* _Objective_
Extract the listing in its entirety, keeping each line identical to the original.

##########

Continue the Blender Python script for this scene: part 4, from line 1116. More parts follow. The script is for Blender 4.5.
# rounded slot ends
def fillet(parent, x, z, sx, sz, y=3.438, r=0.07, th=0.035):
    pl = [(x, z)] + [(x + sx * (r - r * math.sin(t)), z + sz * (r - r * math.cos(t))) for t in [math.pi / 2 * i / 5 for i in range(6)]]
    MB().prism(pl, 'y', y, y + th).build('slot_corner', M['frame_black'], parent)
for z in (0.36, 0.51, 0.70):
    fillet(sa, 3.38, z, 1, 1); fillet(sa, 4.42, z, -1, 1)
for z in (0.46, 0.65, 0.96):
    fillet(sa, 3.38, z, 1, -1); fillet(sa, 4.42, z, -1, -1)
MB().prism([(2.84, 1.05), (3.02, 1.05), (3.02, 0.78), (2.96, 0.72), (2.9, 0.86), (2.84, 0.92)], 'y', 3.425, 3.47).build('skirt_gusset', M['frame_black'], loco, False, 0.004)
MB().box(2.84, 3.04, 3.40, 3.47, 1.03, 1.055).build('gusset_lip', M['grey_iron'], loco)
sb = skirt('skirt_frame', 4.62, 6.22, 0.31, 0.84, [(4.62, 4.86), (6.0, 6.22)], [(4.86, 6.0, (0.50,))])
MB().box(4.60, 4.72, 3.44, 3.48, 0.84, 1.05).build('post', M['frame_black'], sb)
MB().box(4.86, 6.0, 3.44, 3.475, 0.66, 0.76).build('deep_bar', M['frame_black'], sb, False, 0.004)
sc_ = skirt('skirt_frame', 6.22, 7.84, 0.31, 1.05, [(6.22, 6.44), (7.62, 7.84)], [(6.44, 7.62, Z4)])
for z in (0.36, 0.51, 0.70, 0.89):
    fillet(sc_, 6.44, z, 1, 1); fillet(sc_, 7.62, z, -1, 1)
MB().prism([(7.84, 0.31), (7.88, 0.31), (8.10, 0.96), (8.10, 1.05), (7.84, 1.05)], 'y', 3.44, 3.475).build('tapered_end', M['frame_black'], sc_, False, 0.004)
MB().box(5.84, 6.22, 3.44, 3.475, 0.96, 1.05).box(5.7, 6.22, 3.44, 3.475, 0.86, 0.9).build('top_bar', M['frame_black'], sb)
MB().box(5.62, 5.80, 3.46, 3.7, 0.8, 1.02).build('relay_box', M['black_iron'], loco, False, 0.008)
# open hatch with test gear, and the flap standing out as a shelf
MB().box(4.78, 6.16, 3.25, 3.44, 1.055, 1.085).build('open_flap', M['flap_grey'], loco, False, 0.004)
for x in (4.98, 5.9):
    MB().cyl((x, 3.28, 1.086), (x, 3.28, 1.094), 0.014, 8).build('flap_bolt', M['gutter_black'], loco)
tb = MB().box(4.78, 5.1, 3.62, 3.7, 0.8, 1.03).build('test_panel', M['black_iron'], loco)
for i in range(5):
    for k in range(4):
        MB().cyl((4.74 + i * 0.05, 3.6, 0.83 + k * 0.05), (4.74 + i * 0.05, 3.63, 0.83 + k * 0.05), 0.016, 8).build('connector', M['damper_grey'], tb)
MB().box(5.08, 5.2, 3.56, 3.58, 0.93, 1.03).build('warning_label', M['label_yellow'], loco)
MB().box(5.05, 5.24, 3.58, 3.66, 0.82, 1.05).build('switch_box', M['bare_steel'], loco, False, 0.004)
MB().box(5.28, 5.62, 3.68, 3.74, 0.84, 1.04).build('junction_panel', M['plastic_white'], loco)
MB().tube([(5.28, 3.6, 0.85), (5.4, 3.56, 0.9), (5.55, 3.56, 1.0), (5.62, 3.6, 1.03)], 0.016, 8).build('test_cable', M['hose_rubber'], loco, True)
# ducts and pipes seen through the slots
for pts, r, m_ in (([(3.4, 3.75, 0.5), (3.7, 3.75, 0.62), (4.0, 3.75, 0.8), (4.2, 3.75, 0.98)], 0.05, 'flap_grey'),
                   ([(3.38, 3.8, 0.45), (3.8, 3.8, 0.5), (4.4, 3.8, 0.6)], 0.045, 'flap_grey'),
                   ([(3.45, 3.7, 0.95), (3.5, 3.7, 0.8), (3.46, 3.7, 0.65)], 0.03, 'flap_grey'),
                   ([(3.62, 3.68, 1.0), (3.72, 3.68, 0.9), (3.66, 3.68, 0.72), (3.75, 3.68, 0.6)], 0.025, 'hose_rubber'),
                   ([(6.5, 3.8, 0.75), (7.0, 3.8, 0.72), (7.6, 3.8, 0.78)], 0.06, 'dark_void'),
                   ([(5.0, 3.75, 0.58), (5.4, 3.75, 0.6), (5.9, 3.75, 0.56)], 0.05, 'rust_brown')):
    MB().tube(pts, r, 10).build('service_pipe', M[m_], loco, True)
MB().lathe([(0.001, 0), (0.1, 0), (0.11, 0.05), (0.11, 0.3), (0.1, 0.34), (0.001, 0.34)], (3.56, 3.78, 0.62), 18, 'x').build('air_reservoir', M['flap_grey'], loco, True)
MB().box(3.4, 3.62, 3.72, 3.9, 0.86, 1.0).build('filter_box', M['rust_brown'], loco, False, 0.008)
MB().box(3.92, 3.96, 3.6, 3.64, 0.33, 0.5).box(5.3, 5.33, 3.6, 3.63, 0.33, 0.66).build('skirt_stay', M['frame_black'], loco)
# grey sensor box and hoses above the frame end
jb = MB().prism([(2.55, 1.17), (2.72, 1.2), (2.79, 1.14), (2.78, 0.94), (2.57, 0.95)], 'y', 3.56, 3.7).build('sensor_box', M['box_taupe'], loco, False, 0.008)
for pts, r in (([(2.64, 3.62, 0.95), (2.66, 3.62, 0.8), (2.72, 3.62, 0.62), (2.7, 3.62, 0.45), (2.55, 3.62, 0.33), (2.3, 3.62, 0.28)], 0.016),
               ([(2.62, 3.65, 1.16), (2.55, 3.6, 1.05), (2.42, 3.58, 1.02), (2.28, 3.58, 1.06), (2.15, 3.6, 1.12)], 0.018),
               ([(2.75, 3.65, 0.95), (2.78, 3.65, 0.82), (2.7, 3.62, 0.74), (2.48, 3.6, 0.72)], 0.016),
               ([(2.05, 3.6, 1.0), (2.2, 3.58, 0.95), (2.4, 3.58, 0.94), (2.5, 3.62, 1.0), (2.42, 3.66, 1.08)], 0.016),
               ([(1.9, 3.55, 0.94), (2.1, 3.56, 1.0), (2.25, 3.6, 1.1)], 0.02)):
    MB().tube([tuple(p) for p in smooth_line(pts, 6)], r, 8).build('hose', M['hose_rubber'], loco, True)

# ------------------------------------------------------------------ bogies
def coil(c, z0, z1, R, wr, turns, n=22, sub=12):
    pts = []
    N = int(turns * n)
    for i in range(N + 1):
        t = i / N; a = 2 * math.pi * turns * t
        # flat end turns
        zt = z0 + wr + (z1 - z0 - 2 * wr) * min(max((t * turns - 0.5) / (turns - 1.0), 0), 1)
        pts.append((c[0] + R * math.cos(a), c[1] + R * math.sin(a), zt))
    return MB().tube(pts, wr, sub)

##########

* _Solution for this exercise_
Continue the Blender Python script for this scene: part 4, from line 1116. More parts follow. The script is for Blender 4.5.
# rounded slot ends
def fillet(parent, x, z, sx, sz, y=3.438, r=0.07, th=0.035):
    pl = [(x, z)] + [(x + sx * (r - r * math.sin(t)), z + sz * (r - r * math.cos(t))) for t in [math.pi / 2 * i / 5 for i in range(6)]]
    MB().prism(pl, 'y', y, y + th).build('slot_corner', M['frame_black'], parent)
for z in (0.36, 0.51, 0.70):
    fillet(sa, 3.38, z, 1, 1); fillet(sa, 4.42, z, -1, 1)
for z in (0.46, 0.65, 0.96):
    fillet(sa, 3.38, z, 1, -1); fillet(sa, 4.42, z, -1, -1)
MB().prism([(2.84, 1.05), (3.02, 1.05), (3.02, 0.78), (2.96, 0.72), (2.9, 0.86), (2.84, 0.92)], 'y', 3.425, 3.47).build('skirt_gusset', M['frame_black'], loco, False, 0.004)
MB().box(2.84, 3.04, 3.40, 3.47, 1.03, 1.055).build('gusset_lip', M['grey_iron'], loco)
sb = skirt('skirt_frame', 4.62, 6.22, 0.31, 0.84, [(4.62, 4.86), (6.0, 6.22)], [(4.86, 6.0, (0.50,))])
MB().box(4.60, 4.72, 3.44, 3.48, 0.84, 1.05).build('post', M['frame_black'], sb)
MB().box(4.86, 6.0, 3.44, 3.475, 0.66, 0.76).build('deep_bar', M['frame_black'], sb, False, 0.004)
sc_ = skirt('skirt_frame', 6.22, 7.84, 0.31, 1.05, [(6.22, 6.44), (7.62, 7.84)], [(6.44, 7.62, Z4)])
for z in (0.36, 0.51, 0.70, 0.89):
    fillet(sc_, 6.44, z, 1, 1); fillet(sc_, 7.62, z, -1, 1)
MB().prism([(7.84, 0.31), (7.88, 0.31), (8.10, 0.96), (8.10, 1.05), (7.84, 1.05)], 'y', 3.44, 3.475).build('tapered_end', M['frame_black'], sc_, False, 0.004)
MB().box(5.84, 6.22, 3.44, 3.475, 0.96, 1.05).box(5.7, 6.22, 3.44, 3.475, 0.86, 0.9).build('top_bar', M['frame_black'], sb)
MB().box(5.62, 5.80, 3.46, 3.7, 0.8, 1.02).build('relay_box', M['black_iron'], loco, False, 0.008)
# open hatch with test gear, and the flap standing out as a shelf
MB().box(4.78, 6.16, 3.25, 3.44, 1.055, 1.085).build('open_flap', M['flap_grey'], loco, False, 0.004)
for x in (4.98, 5.9):
    MB().cyl((x, 3.28, 1.086), (x, 3.28, 1.094), 0.014, 8).build('flap_bolt', M['gutter_black'], loco)
tb = MB().box(4.78, 5.1, 3.62, 3.7, 0.8, 1.03).build('test_panel', M['black_iron'], loco)
for i in range(5):
    for k in range(4):
        MB().cyl((4.74 + i * 0.05, 3.6, 0.83 + k * 0.05), (4.74 + i * 0.05, 3.63, 0.83 + k * 0.05), 0.016, 8).build('connector', M['damper_grey'], tb)
MB().box(5.08, 5.2, 3.56, 3.58, 0.93, 1.03).build('warning_label', M['label_yellow'], loco)
MB().box(5.05, 5.24, 3.58, 3.66, 0.82, 1.05).build('switch_box', M['bare_steel'], loco, False, 0.004)
MB().box(5.28, 5.62, 3.68, 3.74, 0.84, 1.04).build('junction_panel', M['plastic_white'], loco)
MB().tube([(5.28, 3.6, 0.85), (5.4, 3.56, 0.9), (5.55, 3.56, 1.0), (5.62, 3.6, 1.03)], 0.016, 8).build('test_cable', M['hose_rubber'], loco, True)
# ducts and pipes seen through the slots
for pts, r, m_ in (([(3.4, 3.75, 0.5), (3.7, 3.75, 0.62), (4.0, 3.75, 0.8), (4.2, 3.75, 0.98)], 0.05, 'flap_grey'),
                   ([(3.38, 3.8, 0.45), (3.8, 3.8, 0.5), (4.4, 3.8, 0.6)], 0.045, 'flap_grey'),
                   ([(3.45, 3.7, 0.95), (3.5, 3.7, 0.8), (3.46, 3.7, 0.65)], 0.03, 'flap_grey'),
                   ([(3.62, 3.68, 1.0), (3.72, 3.68, 0.9), (3.66, 3.68, 0.72), (3.75, 3.68, 0.6)], 0.025, 'hose_rubber'),
                   ([(6.5, 3.8, 0.75), (7.0, 3.8, 0.72), (7.6, 3.8, 0.78)], 0.06, 'dark_void'),
                   ([(5.0, 3.75, 0.58), (5.4, 3.75, 0.6), (5.9, 3.75, 0.56)], 0.05, 'rust_brown')):
    MB().tube(pts, r, 10).build('service_pipe', M[m_], loco, True)
MB().lathe([(0.001, 0), (0.1, 0), (0.11, 0.05), (0.11, 0.3), (0.1, 0.34), (0.001, 0.34)], (3.56, 3.78, 0.62), 18, 'x').build('air_reservoir', M['flap_grey'], loco, True)
MB().box(3.4, 3.62, 3.72, 3.9, 0.86, 1.0).build('filter_box', M['rust_brown'], loco, False, 0.008)
MB().box(3.92, 3.96, 3.6, 3.64, 0.33, 0.5).box(5.3, 5.33, 3.6, 3.63, 0.33, 0.66).build('skirt_stay', M['frame_black'], loco)
# grey sensor box and hoses above the frame end
jb = MB().prism([(2.55, 1.17), (2.72, 1.2), (2.79, 1.14), (2.78, 0.94), (2.57, 0.95)], 'y', 3.56, 3.7).build('sensor_box', M['box_taupe'], loco, False, 0.008)
for pts, r in (([(2.64, 3.62, 0.95), (2.66, 3.62, 0.8), (2.72, 3.62, 0.62), (2.7, 3.62, 0.45), (2.55, 3.62, 0.33), (2.3, 3.62, 0.28)], 0.016),
               ([(2.62, 3.65, 1.16), (2.55, 3.6, 1.05), (2.42, 3.58, 1.02), (2.28, 3.58, 1.06), (2.15, 3.6, 1.12)], 0.018),
               ([(2.75, 3.65, 0.95), (2.78, 3.65, 0.82), (2.7, 3.62, 0.74), (2.48, 3.6, 0.72)], 0.016),
               ([(2.05, 3.6, 1.0), (2.2, 3.58, 0.95), (2.4, 3.58, 0.94), (2.5, 3.62, 1.0), (2.42, 3.66, 1.08)], 0.016),
               ([(1.9, 3.55, 0.94), (2.1, 3.56, 1.0), (2.25, 3.6, 1.1)], 0.02)):
    MB().tube([tuple(p) for p in smooth_line(pts, 6)], r, 8).build('hose', M['hose_rubber'], loco, True)

# ------------------------------------------------------------------ bogies
def coil(c, z0, z1, R, wr, turns, n=22, sub=12):
    pts = []
    N = int(turns * n)
    for i in range(N + 1):
        t = i / N; a = 2 * math.pi * turns * t
        # flat end turns
        zt = z0 + wr + (z1 - z0 - 2 * wr) * min(max((t * turns - 0.5) / (turns - 1.0), 0), 1)
        pts.append((c[0] + R * math.cos(a), c[1] + R * math.sin(a), zt))
    return MB().tube(pts, wr, sub)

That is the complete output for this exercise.